ACADÉMIE DE Médecine. Séance du 26 juin 1888. — M. Lagneau fait un rapport sur un mémoire lu précédemment sur l'état des détenus dans les prisons cellulaires de Belgique par M. A. Voisin (v. p. 251). M. Lagneau rappelle d'abord que l'emprisonnement cellulaire a été

adopté en France conformément à la loi du 3 juin 1875, pour les prévenus, non encore reconnus innocents ou coupables, ainsi que pour les condamnés à des détentions de courte durée, de moins d'un an, avec réduction à neuf mois; mais l'emprisonnement cellulaire n'a pas paru devoir être employé pour les condamnés à des détentions prolongées. Ce mode d'emprisonnement, par le fait même de l'isolement individuel, aurait accru la morbidité et la mortalité, aurait déterminé une plus grande fréquence des suicides et des cas d'aliénation mentale. Mais, en France, par suite de mauvaises dispositions de certaines prisons, par suite du trop grand nombre de détenus, par suite de leur isolement imparfait, on n'obtient pas du régime cellulaire les résultats obtenus en Belgique. Dans ce pays, ce régime est strictement appliqué. Chaque détenu est réellement séparé des autres détenus." Mais de nombreuses visites leur sont faites par les gardiens, les aumôniers, les directeurs, les instituteurs, les maîtres-ouvriers leur apprenant des métiers. Dans les prisons cellulaires de Belgique, la mortalité générale, la proportion des suicides et des cas d'aliénation mentale ne paraissent pas plus considérables que dans les prisons en commun. Les détenus ne s'y démoralisent pas et, par leur apprentissage durant leur détention, sont mis à même de gagner honnêtement leur vie lors de leur sortie de prison.

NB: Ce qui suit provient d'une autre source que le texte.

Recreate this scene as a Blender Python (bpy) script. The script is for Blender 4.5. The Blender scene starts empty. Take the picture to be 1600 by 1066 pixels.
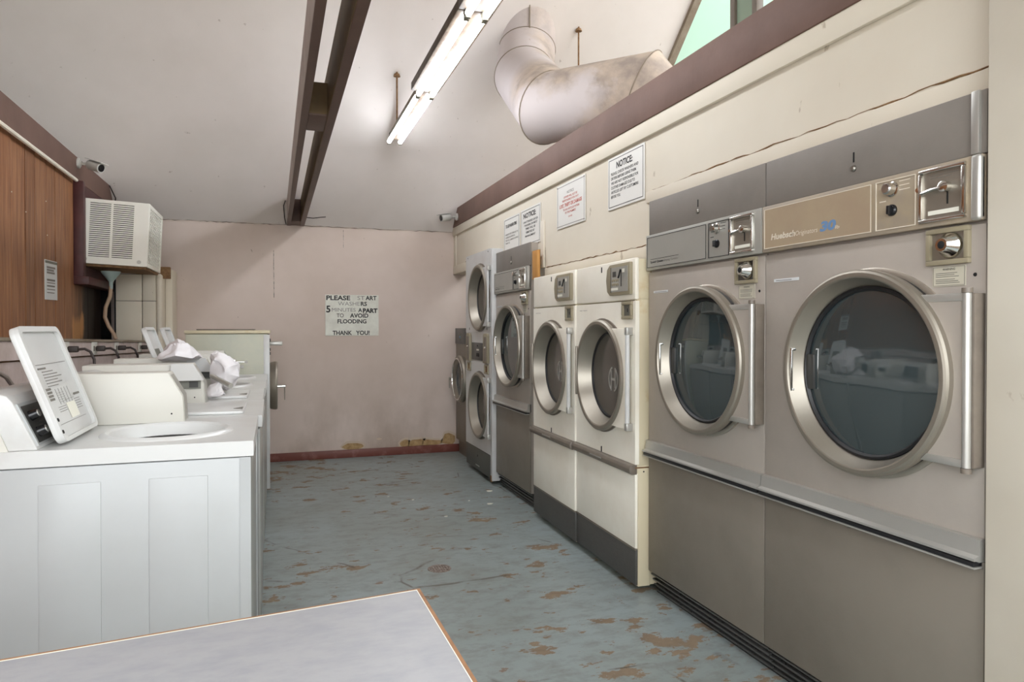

ACADÉMIE FRANÇAISE. Notre distingué collaborateur, M. P. Robiquet, avocat au Conseil d'Etat et à la Cour de cassation, a eu une part du prix Thérouanne pour son livre sur Paris et la Ligue sous Henri III. M. H. Lemonnier a obtenu une fraction du prix Marcelin Guérin pour son Etude historique sur la condition privée des affranchis aux trois premiers siècles de l'empire romain.